start

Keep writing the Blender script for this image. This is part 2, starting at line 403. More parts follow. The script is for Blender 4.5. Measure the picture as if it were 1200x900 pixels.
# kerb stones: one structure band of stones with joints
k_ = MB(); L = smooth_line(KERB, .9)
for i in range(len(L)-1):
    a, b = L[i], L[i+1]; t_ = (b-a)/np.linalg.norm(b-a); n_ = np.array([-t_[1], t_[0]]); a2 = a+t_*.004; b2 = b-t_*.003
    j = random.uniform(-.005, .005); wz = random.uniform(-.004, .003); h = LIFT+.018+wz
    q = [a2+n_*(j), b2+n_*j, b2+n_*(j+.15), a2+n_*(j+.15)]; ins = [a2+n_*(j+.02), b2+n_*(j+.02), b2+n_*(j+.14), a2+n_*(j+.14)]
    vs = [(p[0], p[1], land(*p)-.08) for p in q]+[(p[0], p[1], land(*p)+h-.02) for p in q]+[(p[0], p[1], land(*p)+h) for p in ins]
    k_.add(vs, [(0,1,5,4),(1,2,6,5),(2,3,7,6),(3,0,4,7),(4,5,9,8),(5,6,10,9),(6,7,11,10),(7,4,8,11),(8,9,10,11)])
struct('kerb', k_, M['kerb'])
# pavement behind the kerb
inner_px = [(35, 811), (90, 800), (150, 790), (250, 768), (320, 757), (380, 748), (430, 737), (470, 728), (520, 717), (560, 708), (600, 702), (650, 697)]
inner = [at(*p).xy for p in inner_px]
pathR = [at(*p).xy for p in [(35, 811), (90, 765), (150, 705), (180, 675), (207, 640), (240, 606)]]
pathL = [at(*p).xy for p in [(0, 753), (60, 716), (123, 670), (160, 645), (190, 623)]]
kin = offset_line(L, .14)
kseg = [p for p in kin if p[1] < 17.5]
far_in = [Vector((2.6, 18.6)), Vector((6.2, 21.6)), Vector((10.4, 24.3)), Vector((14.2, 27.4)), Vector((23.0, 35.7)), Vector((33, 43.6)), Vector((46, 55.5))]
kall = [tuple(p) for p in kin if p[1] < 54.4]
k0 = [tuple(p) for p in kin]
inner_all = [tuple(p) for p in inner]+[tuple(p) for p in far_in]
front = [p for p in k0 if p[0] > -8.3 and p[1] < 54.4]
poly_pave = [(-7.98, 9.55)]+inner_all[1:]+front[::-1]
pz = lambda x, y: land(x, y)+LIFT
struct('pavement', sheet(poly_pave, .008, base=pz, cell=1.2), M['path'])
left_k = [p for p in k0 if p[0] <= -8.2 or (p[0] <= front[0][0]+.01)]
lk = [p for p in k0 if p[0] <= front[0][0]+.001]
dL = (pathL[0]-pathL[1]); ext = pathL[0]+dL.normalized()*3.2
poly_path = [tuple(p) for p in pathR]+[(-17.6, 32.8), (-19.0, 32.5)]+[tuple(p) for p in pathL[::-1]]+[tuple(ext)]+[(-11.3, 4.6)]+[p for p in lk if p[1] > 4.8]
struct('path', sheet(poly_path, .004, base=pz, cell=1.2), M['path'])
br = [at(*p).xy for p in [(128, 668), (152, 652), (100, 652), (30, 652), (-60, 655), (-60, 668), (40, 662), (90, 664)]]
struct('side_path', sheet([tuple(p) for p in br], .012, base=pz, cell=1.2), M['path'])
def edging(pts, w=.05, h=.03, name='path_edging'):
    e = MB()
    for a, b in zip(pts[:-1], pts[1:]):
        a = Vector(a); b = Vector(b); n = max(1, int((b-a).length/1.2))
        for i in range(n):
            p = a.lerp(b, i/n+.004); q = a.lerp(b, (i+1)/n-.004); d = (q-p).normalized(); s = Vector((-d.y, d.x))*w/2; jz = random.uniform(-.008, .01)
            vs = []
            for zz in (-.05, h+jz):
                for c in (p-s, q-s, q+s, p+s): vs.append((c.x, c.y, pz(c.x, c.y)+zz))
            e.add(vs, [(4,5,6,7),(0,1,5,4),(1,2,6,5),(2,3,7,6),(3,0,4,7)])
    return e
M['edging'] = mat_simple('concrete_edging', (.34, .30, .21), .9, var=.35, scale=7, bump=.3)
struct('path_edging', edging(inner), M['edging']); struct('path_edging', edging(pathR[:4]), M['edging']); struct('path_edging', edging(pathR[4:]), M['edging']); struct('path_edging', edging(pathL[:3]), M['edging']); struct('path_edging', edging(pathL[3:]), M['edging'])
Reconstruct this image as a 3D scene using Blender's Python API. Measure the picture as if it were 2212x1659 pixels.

end

Please set down the whole listing above without altering a single line.

Keep writing the Blender script for this image. This is part 2, starting at line 403. More parts follow. The script is for Blender 4.5. Measure the picture as if it were 1200x900 pixels.
# kerb stones: one structure band of stones with joints
k_ = MB(); L = smooth_line(KERB, .9)
for i in range(len(L)-1):
    a, b = L[i], L[i+1]; t_ = (b-a)/np.linalg.norm(b-a); n_ = np.array([-t_[1], t_[0]]); a2 = a+t_*.004; b2 = b-t_*.003
    j = random.uniform(-.005, .005); wz = random.uniform(-.004, .003); h = LIFT+.018+wz
    q = [a2+n_*(j), b2+n_*j, b2+n_*(j+.15), a2+n_*(j+.15)]; ins = [a2+n_*(j+.02), b2+n_*(j+.02), b2+n_*(j+.14), a2+n_*(j+.14)]
    vs = [(p[0], p[1], land(*p)-.08) for p in q]+[(p[0], p[1], land(*p)+h-.02) for p in q]+[(p[0], p[1], land(*p)+h) for p in ins]
    k_.add(vs, [(0,1,5,4),(1,2,6,5),(2,3,7,6),(3,0,4,7),(4,5,9,8),(5,6,10,9),(6,7,11,10),(7,4,8,11),(8,9,10,11)])
struct('kerb', k_, M['kerb'])
# pavement behind the kerb
inner_px = [(35, 811), (90, 800), (150, 790), (250, 768), (320, 757), (380, 748), (430, 737), (470, 728), (520, 717), (560, 708), (600, 702), (650, 697)]
inner = [at(*p).xy for p in inner_px]
pathR = [at(*p).xy for p in [(35, 811), (90, 765), (150, 705), (180, 675), (207, 640), (240, 606)]]
pathL = [at(*p).xy for p in [(0, 753), (60, 716), (123, 670), (160, 645), (190, 623)]]
kin = offset_line(L, .14)
kseg = [p for p in kin if p[1] < 17.5]
far_in = [Vector((2.6, 18.6)), Vector((6.2, 21.6)), Vector((10.4, 24.3)), Vector((14.2, 27.4)), Vector((23.0, 35.7)), Vector((33, 43.6)), Vector((46, 55.5))]
kall = [tuple(p) for p in kin if p[1] < 54.4]
k0 = [tuple(p) for p in kin]
inner_all = [tuple(p) for p in inner]+[tuple(p) for p in far_in]
front = [p for p in k0 if p[0] > -8.3 and p[1] < 54.4]
poly_pave = [(-7.98, 9.55)]+inner_all[1:]+front[::-1]
pz = lambda x, y: land(x, y)+LIFT
struct('pavement', sheet(poly_pave, .008, base=pz, cell=1.2), M['path'])
left_k = [p for p in k0 if p[0] <= -8.2 or (p[0] <= front[0][0]+.01)]
lk = [p for p in k0 if p[0] <= front[0][0]+.001]
dL = (pathL[0]-pathL[1]); ext = pathL[0]+dL.normalized()*3.2
poly_path = [tuple(p) for p in pathR]+[(-17.6, 32.8), (-19.0, 32.5)]+[tuple(p) for p in pathL[::-1]]+[tuple(ext)]+[(-11.3, 4.6)]+[p for p in lk if p[1] > 4.8]
struct('path', sheet(poly_path, .004, base=pz, cell=1.2), M['path'])
br = [at(*p).xy for p in [(128, 668), (152, 652), (100, 652), (30, 652), (-60, 655), (-60, 668), (40, 662), (90, 664)]]
struct('side_path', sheet([tuple(p) for p in br], .012, base=pz, cell=1.2), M['path'])
def edging(pts, w=.05, h=.03, name='path_edging'):
    e = MB()
    for a, b in zip(pts[:-1], pts[1:]):
        a = Vector(a); b = Vector(b); n = max(1, int((b-a).length/1.2))
        for i in range(n):
            p = a.lerp(b, i/n+.004); q = a.lerp(b, (i+1)/n-.004); d = (q-p).normalized(); s = Vector((-d.y, d.x))*w/2; jz = random.uniform(-.008, .01)
            vs = []
            for zz in (-.05, h+jz):
                for c in (p-s, q-s, q+s, p+s): vs.append((c.x, c.y, pz(c.x, c.y)+zz))
            e.add(vs, [(4,5,6,7),(0,1,5,4),(1,2,6,5),(2,3,7,6),(3,0,4,7)])
    return e
M['edging'] = mat_simple('concrete_edging', (.34, .30, .21), .9, var=.35, scale=7, bump=.3)
struct('path_edging', edging(inner), M['edging']); struct('path_edging', edging(pathR[:4]), M['edging']); struct('path_edging', edging(pathR[4:]), M['edging']); struct('path_edging', edging(pathL[:3]), M['edging']); struct('path_edging', edging(pathL[3:]), M['edging'])
Reconstruct this image as a 3D scene using Blender's Python API. Measure the picture as if it were 2212x1659 pixels.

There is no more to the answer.